ところで、夏の終わりにちょっと怖い話。『化け猫』はこの藩の話です。

 みなさん知ってるでしょう、『化け猫』。最近某鬼太郎でシーズンを追うごとにどんどん美少女化しているあれじゃないですよ。あれは『猫娘』、別物です。あんどんの油をなめて・・・って昔話のあれの方です。

 あの猫、『なべしま』っていうんだよなー、って記憶していたんですが、何となんと、この葉隠れの鍋島藩の話で、しかも多分時代が近いかかぶってるかしてます。すごい。

 ま、武士道とは関係ないので葉隠れの中に特には書いていないようですがなかなかすごい話ですよ。猫によるかたき討ちの話。実際のところは藩主の権力争いだったようなんですが。よかったら読んでみてください。

 っていうのもあれか。最近更新が遅いお詫びにさらっておきます。

 時は江戸時代、鍋島藩は2代藩主光茂の時代だったそうです。殿様が家来(龍造寺だったかな?)と碁を打っていたんですが、この家来、碁がめっぽう強い。勝てなくて怒った殿様はお手打ちに処したそうな。今でいう死刑です。接待の難しさをもろに出した話ですね。冗談じゃない。

 家来の家では奥さんが旦那さんの帰りを今か今かと待っていましたが帰ってこない。飼い猫なべしまに「帰ってこないねー」とぼやくとなべしまはどこかに行ってしまい、しばらくすると主の首を加えて帰ってきたそうです。ここで奥さんはお手打ちのことを悟り、自らも自刃します。そしてなべしまに「私の血をすすって仇をとっておくれ」と頼みこと切れ、なべしまは血をすするのでした。

 しばらくしてお城では妙な噂が流れ人々は体調不良になり、殿様は悪夢に苦しむようになりました。実はこれ、鍋島がお城の侍女を殺してなりすまし呪っていたのでした。すごいね、この猫。

 しかしある時、有名なシーン、あんどんの油をなめているところを家来に見られ、映し出された影から正体がばれ、切られて逃走、最期は主人の墓で死んでいるところを見つけられるのでした、という話。聞いたところによるとこの時代のあんどんの油はいわしからとれるものが安いということでよく使われていたのだとか。そりゃ猫だもん、行っちゃいますよね。

 化け猫の話はほかの藩でも出てきますが、とりわけ有名なのが3つあって、ここのはそのうちの一つなんだそうです。

というわけで。

 葉隠は思いのほかビジネス書でした。もっと体育会系な本かと思ったのですが、良い社員になるには、っていう、社員教育マニュアルだったという。

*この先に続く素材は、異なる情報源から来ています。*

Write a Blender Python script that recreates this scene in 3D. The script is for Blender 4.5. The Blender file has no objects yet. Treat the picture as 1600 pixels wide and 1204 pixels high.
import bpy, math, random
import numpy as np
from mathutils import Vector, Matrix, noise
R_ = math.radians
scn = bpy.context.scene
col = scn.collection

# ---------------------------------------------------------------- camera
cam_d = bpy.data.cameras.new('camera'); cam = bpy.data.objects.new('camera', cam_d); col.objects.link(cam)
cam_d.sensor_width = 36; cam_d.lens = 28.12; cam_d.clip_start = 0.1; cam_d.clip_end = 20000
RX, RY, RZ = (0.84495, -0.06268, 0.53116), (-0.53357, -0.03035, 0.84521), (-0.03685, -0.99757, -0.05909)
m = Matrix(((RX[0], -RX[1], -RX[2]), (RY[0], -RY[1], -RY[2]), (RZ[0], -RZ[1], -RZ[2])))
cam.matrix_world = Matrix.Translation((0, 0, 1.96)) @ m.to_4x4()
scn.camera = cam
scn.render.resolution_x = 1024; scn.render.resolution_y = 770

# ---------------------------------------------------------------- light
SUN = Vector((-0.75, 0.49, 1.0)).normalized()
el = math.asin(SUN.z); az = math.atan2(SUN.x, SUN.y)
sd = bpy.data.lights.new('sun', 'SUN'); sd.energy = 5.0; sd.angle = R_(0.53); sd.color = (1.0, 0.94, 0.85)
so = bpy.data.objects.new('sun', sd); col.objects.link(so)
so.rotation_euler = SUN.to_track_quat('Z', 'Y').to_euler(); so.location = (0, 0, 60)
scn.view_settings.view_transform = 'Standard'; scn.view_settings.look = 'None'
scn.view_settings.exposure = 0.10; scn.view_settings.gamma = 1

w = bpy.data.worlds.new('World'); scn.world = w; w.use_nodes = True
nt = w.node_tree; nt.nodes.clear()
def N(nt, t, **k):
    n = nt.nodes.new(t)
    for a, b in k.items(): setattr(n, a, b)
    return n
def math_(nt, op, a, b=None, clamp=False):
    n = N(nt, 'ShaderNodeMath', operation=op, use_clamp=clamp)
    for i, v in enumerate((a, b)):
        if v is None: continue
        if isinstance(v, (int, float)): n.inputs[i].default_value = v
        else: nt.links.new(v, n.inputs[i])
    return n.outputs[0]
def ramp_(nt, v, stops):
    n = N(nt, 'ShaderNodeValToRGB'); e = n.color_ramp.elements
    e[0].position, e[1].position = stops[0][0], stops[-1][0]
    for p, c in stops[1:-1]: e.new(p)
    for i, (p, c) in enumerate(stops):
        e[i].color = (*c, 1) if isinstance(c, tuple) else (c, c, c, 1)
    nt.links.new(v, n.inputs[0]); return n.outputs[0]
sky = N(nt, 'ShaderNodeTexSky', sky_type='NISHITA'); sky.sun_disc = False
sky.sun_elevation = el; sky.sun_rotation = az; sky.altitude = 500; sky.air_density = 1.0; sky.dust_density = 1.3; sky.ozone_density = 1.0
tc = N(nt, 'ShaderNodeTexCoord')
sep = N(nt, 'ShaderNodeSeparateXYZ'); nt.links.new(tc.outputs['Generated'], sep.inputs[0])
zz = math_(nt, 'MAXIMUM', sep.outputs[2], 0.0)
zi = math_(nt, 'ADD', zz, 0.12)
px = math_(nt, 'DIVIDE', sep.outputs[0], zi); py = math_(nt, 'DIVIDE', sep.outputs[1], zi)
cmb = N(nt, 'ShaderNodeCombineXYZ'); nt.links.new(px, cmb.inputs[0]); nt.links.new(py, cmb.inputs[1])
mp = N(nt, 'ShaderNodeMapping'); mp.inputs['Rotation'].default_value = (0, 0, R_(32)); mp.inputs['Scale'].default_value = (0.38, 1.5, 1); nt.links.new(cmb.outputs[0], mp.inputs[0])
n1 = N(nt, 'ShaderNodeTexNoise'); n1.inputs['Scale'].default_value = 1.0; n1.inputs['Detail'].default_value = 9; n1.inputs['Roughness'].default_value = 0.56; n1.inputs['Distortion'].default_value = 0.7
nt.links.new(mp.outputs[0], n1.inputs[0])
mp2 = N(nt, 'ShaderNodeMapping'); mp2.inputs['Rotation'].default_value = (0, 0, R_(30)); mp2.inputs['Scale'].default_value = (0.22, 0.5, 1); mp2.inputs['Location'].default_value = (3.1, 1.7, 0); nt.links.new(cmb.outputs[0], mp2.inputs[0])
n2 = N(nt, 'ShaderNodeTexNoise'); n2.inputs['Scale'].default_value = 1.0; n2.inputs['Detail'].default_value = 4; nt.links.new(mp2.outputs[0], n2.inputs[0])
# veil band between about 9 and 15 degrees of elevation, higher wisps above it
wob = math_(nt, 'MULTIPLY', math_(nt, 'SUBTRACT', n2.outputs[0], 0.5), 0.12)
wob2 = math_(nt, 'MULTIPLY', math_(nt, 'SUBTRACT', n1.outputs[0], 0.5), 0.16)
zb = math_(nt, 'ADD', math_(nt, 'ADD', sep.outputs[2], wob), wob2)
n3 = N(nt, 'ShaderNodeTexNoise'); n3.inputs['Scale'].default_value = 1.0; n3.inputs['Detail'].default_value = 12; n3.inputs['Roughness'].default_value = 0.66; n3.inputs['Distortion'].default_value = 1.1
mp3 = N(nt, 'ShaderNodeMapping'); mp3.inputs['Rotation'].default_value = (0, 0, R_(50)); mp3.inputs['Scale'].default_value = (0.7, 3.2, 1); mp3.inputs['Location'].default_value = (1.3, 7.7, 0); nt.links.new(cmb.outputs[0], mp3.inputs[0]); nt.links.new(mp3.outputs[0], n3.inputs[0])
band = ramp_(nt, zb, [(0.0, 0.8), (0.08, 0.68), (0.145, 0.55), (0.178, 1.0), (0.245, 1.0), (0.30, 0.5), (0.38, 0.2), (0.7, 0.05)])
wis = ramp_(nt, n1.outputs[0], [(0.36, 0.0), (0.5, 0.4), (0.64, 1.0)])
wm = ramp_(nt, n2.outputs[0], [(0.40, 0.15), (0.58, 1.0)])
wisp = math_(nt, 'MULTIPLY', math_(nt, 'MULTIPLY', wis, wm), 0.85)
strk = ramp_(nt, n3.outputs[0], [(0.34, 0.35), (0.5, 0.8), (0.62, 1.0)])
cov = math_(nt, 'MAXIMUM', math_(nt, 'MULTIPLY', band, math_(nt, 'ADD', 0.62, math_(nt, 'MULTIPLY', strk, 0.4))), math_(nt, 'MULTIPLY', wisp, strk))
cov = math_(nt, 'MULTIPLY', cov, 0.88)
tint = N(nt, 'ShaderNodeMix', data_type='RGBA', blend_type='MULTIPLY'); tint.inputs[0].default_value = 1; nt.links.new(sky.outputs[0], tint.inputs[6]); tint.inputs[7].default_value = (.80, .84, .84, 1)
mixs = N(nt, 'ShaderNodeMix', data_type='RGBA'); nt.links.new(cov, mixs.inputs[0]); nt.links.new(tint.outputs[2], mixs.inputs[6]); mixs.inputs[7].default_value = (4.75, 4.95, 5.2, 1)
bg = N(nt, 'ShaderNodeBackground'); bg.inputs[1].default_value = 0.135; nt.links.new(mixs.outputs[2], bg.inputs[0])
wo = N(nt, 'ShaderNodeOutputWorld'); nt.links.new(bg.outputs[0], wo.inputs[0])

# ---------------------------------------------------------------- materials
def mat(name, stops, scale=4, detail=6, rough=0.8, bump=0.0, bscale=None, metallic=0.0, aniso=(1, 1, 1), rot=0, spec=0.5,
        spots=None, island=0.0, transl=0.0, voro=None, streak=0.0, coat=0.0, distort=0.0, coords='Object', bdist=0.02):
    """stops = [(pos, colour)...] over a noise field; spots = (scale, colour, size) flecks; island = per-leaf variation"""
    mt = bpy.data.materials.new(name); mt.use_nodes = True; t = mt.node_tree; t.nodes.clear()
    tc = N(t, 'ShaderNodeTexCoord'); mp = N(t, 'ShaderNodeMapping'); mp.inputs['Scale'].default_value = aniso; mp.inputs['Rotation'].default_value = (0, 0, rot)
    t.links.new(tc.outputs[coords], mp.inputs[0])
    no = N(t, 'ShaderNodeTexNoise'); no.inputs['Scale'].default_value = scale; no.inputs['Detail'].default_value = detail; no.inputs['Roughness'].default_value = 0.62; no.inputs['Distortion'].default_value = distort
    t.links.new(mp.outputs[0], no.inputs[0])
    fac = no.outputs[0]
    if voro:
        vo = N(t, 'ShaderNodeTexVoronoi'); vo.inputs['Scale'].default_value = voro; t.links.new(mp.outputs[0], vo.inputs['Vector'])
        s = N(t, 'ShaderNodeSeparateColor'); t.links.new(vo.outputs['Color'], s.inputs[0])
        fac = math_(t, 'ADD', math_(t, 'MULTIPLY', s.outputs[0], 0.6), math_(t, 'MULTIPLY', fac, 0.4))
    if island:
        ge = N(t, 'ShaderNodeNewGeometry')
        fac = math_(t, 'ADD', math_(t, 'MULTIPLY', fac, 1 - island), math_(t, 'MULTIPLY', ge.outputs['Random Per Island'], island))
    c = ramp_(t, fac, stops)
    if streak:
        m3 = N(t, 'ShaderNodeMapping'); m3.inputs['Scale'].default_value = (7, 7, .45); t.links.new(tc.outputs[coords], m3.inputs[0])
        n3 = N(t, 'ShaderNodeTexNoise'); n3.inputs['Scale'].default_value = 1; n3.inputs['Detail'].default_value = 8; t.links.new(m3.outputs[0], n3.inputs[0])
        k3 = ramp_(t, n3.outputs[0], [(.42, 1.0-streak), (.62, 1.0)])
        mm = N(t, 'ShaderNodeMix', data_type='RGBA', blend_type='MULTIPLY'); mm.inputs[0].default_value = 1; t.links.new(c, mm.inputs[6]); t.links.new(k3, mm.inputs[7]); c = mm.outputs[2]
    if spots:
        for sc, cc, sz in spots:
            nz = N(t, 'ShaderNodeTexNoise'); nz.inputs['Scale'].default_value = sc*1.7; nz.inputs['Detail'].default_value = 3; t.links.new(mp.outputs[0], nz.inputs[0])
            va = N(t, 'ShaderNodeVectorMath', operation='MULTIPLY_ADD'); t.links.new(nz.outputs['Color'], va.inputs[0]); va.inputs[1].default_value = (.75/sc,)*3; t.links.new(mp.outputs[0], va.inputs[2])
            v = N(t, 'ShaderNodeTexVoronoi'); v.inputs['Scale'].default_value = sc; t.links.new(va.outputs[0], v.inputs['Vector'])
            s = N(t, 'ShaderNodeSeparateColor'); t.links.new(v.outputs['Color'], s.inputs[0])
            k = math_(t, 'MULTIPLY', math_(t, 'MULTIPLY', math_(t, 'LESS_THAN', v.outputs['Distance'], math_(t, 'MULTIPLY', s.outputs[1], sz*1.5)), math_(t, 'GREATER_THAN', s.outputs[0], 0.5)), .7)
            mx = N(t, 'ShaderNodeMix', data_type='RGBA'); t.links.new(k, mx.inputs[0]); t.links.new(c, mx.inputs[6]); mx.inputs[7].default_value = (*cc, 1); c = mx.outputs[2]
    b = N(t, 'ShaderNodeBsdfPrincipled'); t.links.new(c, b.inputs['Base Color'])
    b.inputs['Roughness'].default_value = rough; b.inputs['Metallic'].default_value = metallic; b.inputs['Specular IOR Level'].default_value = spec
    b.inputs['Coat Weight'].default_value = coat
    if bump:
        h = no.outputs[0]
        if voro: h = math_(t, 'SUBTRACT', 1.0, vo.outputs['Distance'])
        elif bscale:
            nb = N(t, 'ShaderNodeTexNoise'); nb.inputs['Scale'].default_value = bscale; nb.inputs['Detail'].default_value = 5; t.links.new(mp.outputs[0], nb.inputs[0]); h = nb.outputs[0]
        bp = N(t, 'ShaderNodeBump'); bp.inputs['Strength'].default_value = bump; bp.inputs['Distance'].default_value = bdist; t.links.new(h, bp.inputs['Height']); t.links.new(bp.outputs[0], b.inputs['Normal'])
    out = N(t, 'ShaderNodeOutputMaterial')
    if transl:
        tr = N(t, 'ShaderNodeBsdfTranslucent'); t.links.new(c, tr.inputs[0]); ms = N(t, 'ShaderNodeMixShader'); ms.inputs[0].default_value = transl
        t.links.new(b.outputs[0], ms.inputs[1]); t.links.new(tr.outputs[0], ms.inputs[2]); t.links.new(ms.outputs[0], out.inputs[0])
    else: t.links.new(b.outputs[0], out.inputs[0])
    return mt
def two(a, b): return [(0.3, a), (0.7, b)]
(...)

そうね、自己啓発っていうより教育マニュアルだね。

 そうだ、この本にも「最近の若いもんは・・・」的なことが書いてあり、お小言ってやっぱりこれか、と思いました。古代ギリシャから言われ続けてるらしいですね。

 でもこれって、時代が進むにつれて便利になってきたから人がだめになった、っていう、道具の進化を認めているし、逆にさかのぼっていけばずっと昔は何でもできる人(=神様?)がいたってことになりそうな気がするし、ある程度意味あるかもしれませんよ、年寄りの負け惜しみってだけでなく。

 そんな、期待とはちょっと違うけどいくらかためになる本でした。何より、読みたい本を読んだ、ってことが達成感を与えてくれた本でした。